#### [INSTRUCTION]
Reproduce all of the data exactly, with no line skipped.

#### [RECORDED DATA]
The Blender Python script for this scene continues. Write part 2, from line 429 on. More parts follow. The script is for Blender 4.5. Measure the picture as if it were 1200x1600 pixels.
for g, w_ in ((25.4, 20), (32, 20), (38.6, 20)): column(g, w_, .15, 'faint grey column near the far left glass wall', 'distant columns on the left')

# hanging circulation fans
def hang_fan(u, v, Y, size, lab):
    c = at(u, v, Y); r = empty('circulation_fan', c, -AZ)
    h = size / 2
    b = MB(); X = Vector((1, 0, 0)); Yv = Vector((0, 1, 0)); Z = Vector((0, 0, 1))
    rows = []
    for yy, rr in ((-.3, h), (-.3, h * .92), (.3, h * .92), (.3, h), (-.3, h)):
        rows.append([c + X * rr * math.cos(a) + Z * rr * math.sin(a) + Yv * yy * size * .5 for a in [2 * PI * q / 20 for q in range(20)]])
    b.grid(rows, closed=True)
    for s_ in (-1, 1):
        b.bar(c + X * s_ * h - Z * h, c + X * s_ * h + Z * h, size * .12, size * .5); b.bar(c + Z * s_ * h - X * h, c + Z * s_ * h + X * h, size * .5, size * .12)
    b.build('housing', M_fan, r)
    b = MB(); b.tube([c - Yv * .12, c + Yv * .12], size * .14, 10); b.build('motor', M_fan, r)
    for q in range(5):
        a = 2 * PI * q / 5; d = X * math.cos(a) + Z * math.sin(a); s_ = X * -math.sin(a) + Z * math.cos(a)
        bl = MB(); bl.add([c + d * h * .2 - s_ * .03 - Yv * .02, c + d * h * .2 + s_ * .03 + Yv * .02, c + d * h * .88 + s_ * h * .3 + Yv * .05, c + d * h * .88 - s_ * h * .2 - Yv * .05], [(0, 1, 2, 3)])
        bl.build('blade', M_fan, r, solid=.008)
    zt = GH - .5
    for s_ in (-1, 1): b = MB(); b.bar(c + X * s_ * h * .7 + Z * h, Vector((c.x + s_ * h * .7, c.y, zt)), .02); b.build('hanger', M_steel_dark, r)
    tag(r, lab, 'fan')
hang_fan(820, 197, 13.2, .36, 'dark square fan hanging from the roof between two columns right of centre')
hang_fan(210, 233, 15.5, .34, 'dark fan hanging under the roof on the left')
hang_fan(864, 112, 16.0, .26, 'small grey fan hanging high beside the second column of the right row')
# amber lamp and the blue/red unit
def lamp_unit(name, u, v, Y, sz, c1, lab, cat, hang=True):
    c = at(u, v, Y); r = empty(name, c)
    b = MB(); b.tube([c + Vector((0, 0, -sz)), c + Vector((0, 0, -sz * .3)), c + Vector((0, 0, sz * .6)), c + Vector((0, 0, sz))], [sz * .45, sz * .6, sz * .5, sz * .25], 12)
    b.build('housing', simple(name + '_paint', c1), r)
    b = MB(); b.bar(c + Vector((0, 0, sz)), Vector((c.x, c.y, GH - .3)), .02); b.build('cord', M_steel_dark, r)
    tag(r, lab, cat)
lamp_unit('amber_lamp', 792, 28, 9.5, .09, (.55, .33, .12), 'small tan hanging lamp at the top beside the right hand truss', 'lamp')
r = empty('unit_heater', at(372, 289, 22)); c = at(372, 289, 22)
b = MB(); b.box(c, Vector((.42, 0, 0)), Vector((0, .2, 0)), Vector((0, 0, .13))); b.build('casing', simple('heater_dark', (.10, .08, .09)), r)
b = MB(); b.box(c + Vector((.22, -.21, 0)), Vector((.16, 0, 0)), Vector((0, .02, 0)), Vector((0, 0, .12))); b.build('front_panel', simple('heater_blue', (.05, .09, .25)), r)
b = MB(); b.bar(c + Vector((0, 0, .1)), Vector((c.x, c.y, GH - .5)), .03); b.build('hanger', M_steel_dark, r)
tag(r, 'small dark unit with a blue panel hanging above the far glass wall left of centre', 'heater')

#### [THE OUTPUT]
The Blender Python script for this scene continues. Write part 2, from line 429 on. More parts follow. The script is for Blender 4.5. Measure the picture as if it were 1200x1600 pixels.
for g, w_ in ((25.4, 20), (32, 20), (38.6, 20)): column(g, w_, .15, 'faint grey column near the far left glass wall', 'distant columns on the left')

# hanging circulation fans
def hang_fan(u, v, Y, size, lab):
    c = at(u, v, Y); r = empty('circulation_fan', c, -AZ)
    h = size / 2
    b = MB(); X = Vector((1, 0, 0)); Yv = Vector((0, 1, 0)); Z = Vector((0, 0, 1))
    rows = []
    for yy, rr in ((-.3, h), (-.3, h * .92), (.3, h * .92), (.3, h), (-.3, h)):
        rows.append([c + X * rr * math.cos(a) + Z * rr * math.sin(a) + Yv * yy * size * .5 for a in [2 * PI * q / 20 for q in range(20)]])
    b.grid(rows, closed=True)
    for s_ in (-1, 1):
        b.bar(c + X * s_ * h - Z * h, c + X * s_ * h + Z * h, size * .12, size * .5); b.bar(c + Z * s_ * h - X * h, c + Z * s_ * h + X * h, size * .5, size * .12)
    b.build('housing', M_fan, r)
    b = MB(); b.tube([c - Yv * .12, c + Yv * .12], size * .14, 10); b.build('motor', M_fan, r)
    for q in range(5):
        a = 2 * PI * q / 5; d = X * math.cos(a) + Z * math.sin(a); s_ = X * -math.sin(a) + Z * math.cos(a)
        bl = MB(); bl.add([c + d * h * .2 - s_ * .03 - Yv * .02, c + d * h * .2 + s_ * .03 + Yv * .02, c + d * h * .88 + s_ * h * .3 + Yv * .05, c + d * h * .88 - s_ * h * .2 - Yv * .05], [(0, 1, 2, 3)])
        bl.build('blade', M_fan, r, solid=.008)
    zt = GH - .5
    for s_ in (-1, 1): b = MB(); b.bar(c + X * s_ * h * .7 + Z * h, Vector((c.x + s_ * h * .7, c.y, zt)), .02); b.build('hanger', M_steel_dark, r)
    tag(r, lab, 'fan')
hang_fan(820, 197, 13.2, .36, 'dark square fan hanging from the roof between two columns right of centre')
hang_fan(210, 233, 15.5, .34, 'dark fan hanging under the roof on the left')
hang_fan(864, 112, 16.0, .26, 'small grey fan hanging high beside the second column of the right row')
# amber lamp and the blue/red unit
def lamp_unit(name, u, v, Y, sz, c1, lab, cat, hang=True):
    c = at(u, v, Y); r = empty(name, c)
    b = MB(); b.tube([c + Vector((0, 0, -sz)), c + Vector((0, 0, -sz * .3)), c + Vector((0, 0, sz * .6)), c + Vector((0, 0, sz))], [sz * .45, sz * .6, sz * .5, sz * .25], 12)
    b.build('housing', simple(name + '_paint', c1), r)
    b = MB(); b.bar(c + Vector((0, 0, sz)), Vector((c.x, c.y, GH - .3)), .02); b.build('cord', M_steel_dark, r)
    tag(r, lab, cat)
lamp_unit('amber_lamp', 792, 28, 9.5, .09, (.55, .33, .12), 'small tan hanging lamp at the top beside the right hand truss', 'lamp')
r = empty('unit_heater', at(372, 289, 22)); c = at(372, 289, 22)
b = MB(); b.box(c, Vector((.42, 0, 0)), Vector((0, .2, 0)), Vector((0, 0, .13))); b.build('casing', simple('heater_dark', (.10, .08, .09)), r)
b = MB(); b.box(c + Vector((.22, -.21, 0)), Vector((.16, 0, 0)), Vector((0, .02, 0)), Vector((0, 0, .12))); b.build('front_panel', simple('heater_blue', (.05, .09, .25)), r)
b = MB(); b.bar(c + Vector((0, 0, .1)), Vector((c.x, c.y, GH - .5)), .03); b.build('hanger', M_steel_dark, r)
tag(r, 'small dark unit with a blue panel hanging above the far glass wall left of centre', 'heater')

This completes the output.